**Objective**:
Transcribe all of the material exactly. Any picture in it should be left out.

**Dataset content**:
::::::
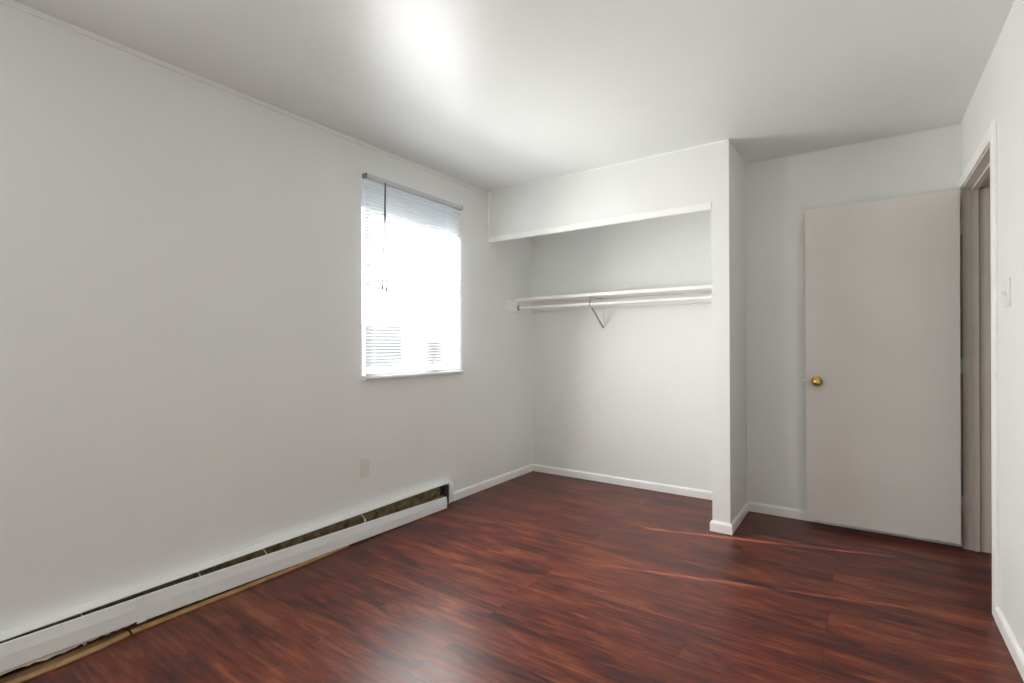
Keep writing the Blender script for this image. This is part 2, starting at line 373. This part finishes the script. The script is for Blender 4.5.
# ------------------------------------------------------------------ the open door
DX0, DX1, DYF, DYB, DB, DT = 2.241, 2.9965, 3.400, 3.435, 0.038, 2.044
bm = bmesh.new()
nx = 60
loop_f = []; rngd = random.Random(3)
jit = [DB + (rngd.random() ** 4) * 0.005 for _ in range(nx + 1)]
def P(x, y, z): return bm.verts.new((x, y, z))
fb = [P(DX0 + (DX1 - DX0) * i / nx, DYF, jit[i]) for i in range(nx + 1)]; bb = [P(DX0 + (DX1 - DX0) * i / nx, DYB, DB) for i in range(nx + 1)]
ft = [P(DX0 + (DX1 - DX0) * i / nx, DYF, DT) for i in range(nx + 1)]; bt = [P(DX0 + (DX1 - DX0) * i / nx, DYB, DT) for i in range(nx + 1)]
for i in range(nx):
    bm.faces.new((fb[i], fb[i+1], ft[i+1], ft[i])); bm.faces.new((bb[i+1], bb[i], bt[i], bt[i+1]))
    bm.faces.new((ft[i], ft[i+1], bt[i+1], bt[i])); bm.faces.new((bb[i], bb[i+1], fb[i+1], fb[i]))
bm.faces.new((fb[0], ft[0], bt[0], bb[0])); bm.faces.new((fb[nx], bb[nx], bt[nx], ft[nx]))
es = [e for e in bm.edges if abs((e.verts[0].co - e.verts[1].co).z) > 1 and len(e.link_faces) == 2 and e.calc_face_angle(0) > 1]
bmesh.ops.bevel(bm, geom=es, offset=0.0025, segments=2, affect='EDGES')
door = tag(obj('door_1', bm, M_door), 'flat off-white interior door standing open against the alcove wall', 'door', kind='structure')
KX, KZ = 2.302, 0.934
kprof_f = [(0.0335, 0.0), (0.0335, 0.003), (0.031, 0.006), (0.020, 0.009), (0.0125, 0.012), (0.0115, 0.022), (0.014, 0.028), (0.021, 0.033), (0.0265, 0.040), (0.0275, 0.047), (0.0255, 0.054), (0.020, 0.0595), (0.0135, 0.0615), (0.0120, 0.0600), (0.0095, 0.0605), (0.0, 0.0635)]
bm = bmesh.new(); add_lathe(bm, kprof_f, (KX, DYF, KZ), (0, -1, 0), 36); kn = obj('door_knob', bm, M_brass, door, True); kn['label'] = 'polished brass round knob'
bm = bmesh.new(); add_lathe(bm, [(r, h * 0.85) for r, h in kprof_f], (KX, DYB, KZ), (0, 1, 0), 36); obj('door_knob', bm, M_brass, door, True)
bm = bmesh.new(); add_box(bm, (DX0 - 0.0015, DYF + 0.005, KZ - 0.028), (DX0 + 0.001, DYB - 0.005, KZ + 0.028), 0.0005)
add_box(bm, (DX0 - 0.011, DYF + 0.011, KZ - 0.008), (DX0, DYB - 0.011, KZ + 0.008), 0.002); la = obj('latch', bm, M_brass, door); la['label'] = 'small brass latch in the door edge'
for z in (1.835, 1.046, 0.262):
    bm = bmesh.new()
    for k in range(5): add_tube(bm, [(XR - 0.010, DYB + 0.008, z - 0.045 + 0.018 * k), (XR - 0.010, DYB + 0.008, z - 0.045 + 0.018 * k + 0.0168)], 0.0062, 12)
    add_box(bm, (XR - 0.008, DYB + 0.0115, z - 0.045), (XR + 0.032, DY1 - 0.0155, z + 0.045), 0.001)
    add_box(bm, (DX1 - 0.0005, DYF + 0.006, z - 0.045), (DX1 + 0.002, DYB + 0.004, z + 0.045))
    obj('hinge', bm, M_door, door, True)

# ------------------------------------------------------------------ mini blind
bl = thing('window_blind', 'white mini blind with closed slats covering the window in the left wall', 'window blind', (0.025, 2.11, WZ0))
BY0, BY1 = 1.671, 2.561
bm = bmesh.new(); add_box(bm, (0.006, BY0 - 0.006, 2.212), (0.044, BY1 + 0.004, 2.2385), 0.0015); obj('headrail', bm, paint('headrail_shade_grey', (0.58, 0.60, 0.61), 0.4, 0.01, 0), bl)  # rail greyed: the shade on its room side is put into the colour
M_end = paint('bracket_shade_grey', (0.22, 0.215, 0.19), 0.5, 0.1, 0)  # dark grey carries the shade on the headrail's end face
for ya in (BY0 - 0.0085, BY1 + 0.004):
    bm = bmesh.new(); add_box(bm, (0.0005, ya, 2.2095), (0.047, ya + 0.0025, 2.2405)); obj('end_bracket', bm, M_end, bl)
bm = bmesh.new()
HY = (1.722, 2.378); HW = 0.0090
ys = sorted([BY0, BY1] + [h - HW for h in HY] + [h + HW for h in HY])
PITCH, TILT, CH = 0.0208, math.radians(12), 0.0254
NS = int((2.200 - 1.008) / PITCH) + 1
xc = 0.0245
for s in range(NS):
    zc = 2.200 - s * PITCH
    tl = TILT + random.uniform(-0.02, 0.02); sag = random.uniform(-0.0006, 0.0006)
    sec = []
    for q in (-0.5, -0.24, 0.24, 0.5):
        c = q * CH; cr = 0.0016 * (1 - (2 * q) ** 2)
        sec.append((xc + c * math.cos(tl) - cr * math.sin(tl), zc + c * math.sin(tl) + cr * math.cos(tl)))
    grid = [[bm.verts.new((x, y, z + sag * (i % 2))) for (x, z) in sec] for i, y in enumerate(ys)]
    for i in range(len(ys) - 1):
        hole = any(abs((ys[i] + ys[i+1]) / 2 - h) < 1e-4 for h in HY)
        for j in range(3):
            if hole and j == 1: continue
            bm.faces.new((grid[i][j], grid[i+1][j], grid[i+1][j+1], grid[i][j+1]))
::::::
**The output**:
Keep writing the Blender script for this image. This is part 2, starting at line 373. This part finishes the script. The script is for Blender 4.5.
# ------------------------------------------------------------------ the open door
DX0, DX1, DYF, DYB, DB, DT = 2.241, 2.9965, 3.400, 3.435, 0.038, 2.044
bm = bmesh.new()
nx = 60
loop_f = []; rngd = random.Random(3)
jit = [DB + (rngd.random() ** 4) * 0.005 for _ in range(nx + 1)]
def P(x, y, z): return bm.verts.new((x, y, z))
fb = [P(DX0 + (DX1 - DX0) * i / nx, DYF, jit[i]) for i in range(nx + 1)]; bb = [P(DX0 + (DX1 - DX0) * i / nx, DYB, DB) for i in range(nx + 1)]
ft = [P(DX0 + (DX1 - DX0) * i / nx, DYF, DT) for i in range(nx + 1)]; bt = [P(DX0 + (DX1 - DX0) * i / nx, DYB, DT) for i in range(nx + 1)]
for i in range(nx):
    bm.faces.new((fb[i], fb[i+1], ft[i+1], ft[i])); bm.faces.new((bb[i+1], bb[i], bt[i], bt[i+1]))
    bm.faces.new((ft[i], ft[i+1], bt[i+1], bt[i])); bm.faces.new((bb[i], bb[i+1], fb[i+1], fb[i]))
bm.faces.new((fb[0], ft[0], bt[0], bb[0])); bm.faces.new((fb[nx], bb[nx], bt[nx], ft[nx]))
es = [e for e in bm.edges if abs((e.verts[0].co - e.verts[1].co).z) > 1 and len(e.link_faces) == 2 and e.calc_face_angle(0) > 1]
bmesh.ops.bevel(bm, geom=es, offset=0.0025, segments=2, affect='EDGES')
door = tag(obj('door_1', bm, M_door), 'flat off-white interior door standing open against the alcove wall', 'door', kind='structure')
KX, KZ = 2.302, 0.934
kprof_f = [(0.0335, 0.0), (0.0335, 0.003), (0.031, 0.006), (0.020, 0.009), (0.0125, 0.012), (0.0115, 0.022), (0.014, 0.028), (0.021, 0.033), (0.0265, 0.040), (0.0275, 0.047), (0.0255, 0.054), (0.020, 0.0595), (0.0135, 0.0615), (0.0120, 0.0600), (0.0095, 0.0605), (0.0, 0.0635)]
bm = bmesh.new(); add_lathe(bm, kprof_f, (KX, DYF, KZ), (0, -1, 0), 36); kn = obj('door_knob', bm, M_brass, door, True); kn['label'] = 'polished brass round knob'
bm = bmesh.new(); add_lathe(bm, [(r, h * 0.85) for r, h in kprof_f], (KX, DYB, KZ), (0, 1, 0), 36); obj('door_knob', bm, M_brass, door, True)
bm = bmesh.new(); add_box(bm, (DX0 - 0.0015, DYF + 0.005, KZ - 0.028), (DX0 + 0.001, DYB - 0.005, KZ + 0.028), 0.0005)
add_box(bm, (DX0 - 0.011, DYF + 0.011, KZ - 0.008), (DX0, DYB - 0.011, KZ + 0.008), 0.002); la = obj('latch', bm, M_brass, door); la['label'] = 'small brass latch in the door edge'
for z in (1.835, 1.046, 0.262):
    bm = bmesh.new()
    for k in range(5): add_tube(bm, [(XR - 0.010, DYB + 0.008, z - 0.045 + 0.018 * k), (XR - 0.010, DYB + 0.008, z - 0.045 + 0.018 * k + 0.0168)], 0.0062, 12)
    add_box(bm, (XR - 0.008, DYB + 0.0115, z - 0.045), (XR + 0.032, DY1 - 0.0155, z + 0.045), 0.001)
    add_box(bm, (DX1 - 0.0005, DYF + 0.006, z - 0.045), (DX1 + 0.002, DYB + 0.004, z + 0.045))
    obj('hinge', bm, M_door, door, True)

# ------------------------------------------------------------------ mini blind
bl = thing('window_blind', 'white mini blind with closed slats covering the window in the left wall', 'window blind', (0.025, 2.11, WZ0))
BY0, BY1 = 1.671, 2.561
bm = bmesh.new(); add_box(bm, (0.006, BY0 - 0.006, 2.212), (0.044, BY1 + 0.004, 2.2385), 0.0015); obj('headrail', bm, paint('headrail_shade_grey', (0.58, 0.60, 0.61), 0.4, 0.01, 0), bl)  # rail greyed: the shade on its room side is put into the colour
M_end = paint('bracket_shade_grey', (0.22, 0.215, 0.19), 0.5, 0.1, 0)  # dark grey carries the shade on the headrail's end face
for ya in (BY0 - 0.0085, BY1 + 0.004):
    bm = bmesh.new(); add_box(bm, (0.0005, ya, 2.2095), (0.047, ya + 0.0025, 2.2405)); obj('end_bracket', bm, M_end, bl)
bm = bmesh.new()
HY = (1.722, 2.378); HW = 0.0090
ys = sorted([BY0, BY1] + [h - HW for h in HY] + [h + HW for h in HY])
PITCH, TILT, CH = 0.0208, math.radians(12), 0.0254
NS = int((2.200 - 1.008) / PITCH) + 1
xc = 0.0245
for s in range(NS):
    zc = 2.200 - s * PITCH
    tl = TILT + random.uniform(-0.02, 0.02); sag = random.uniform(-0.0006, 0.0006)
    sec = []
    for q in (-0.5, -0.24, 0.24, 0.5):
        c = q * CH; cr = 0.0016 * (1 - (2 * q) ** 2)
        sec.append((xc + c * math.cos(tl) - cr * math.sin(tl), zc + c * math.sin(tl) + cr * math.cos(tl)))
    grid = [[bm.verts.new((x, y, z + sag * (i % 2))) for (x, z) in sec] for i, y in enumerate(ys)]
    for i in range(len(ys) - 1):
        hole = any(abs((ys[i] + ys[i+1]) / 2 - h) < 1e-4 for h in HY)
        for j in range(3):
            if hole and j == 1: continue
            bm.faces.new((grid[i][j], grid[i+1][j], grid[i+1][j+1], grid[i][j+1]))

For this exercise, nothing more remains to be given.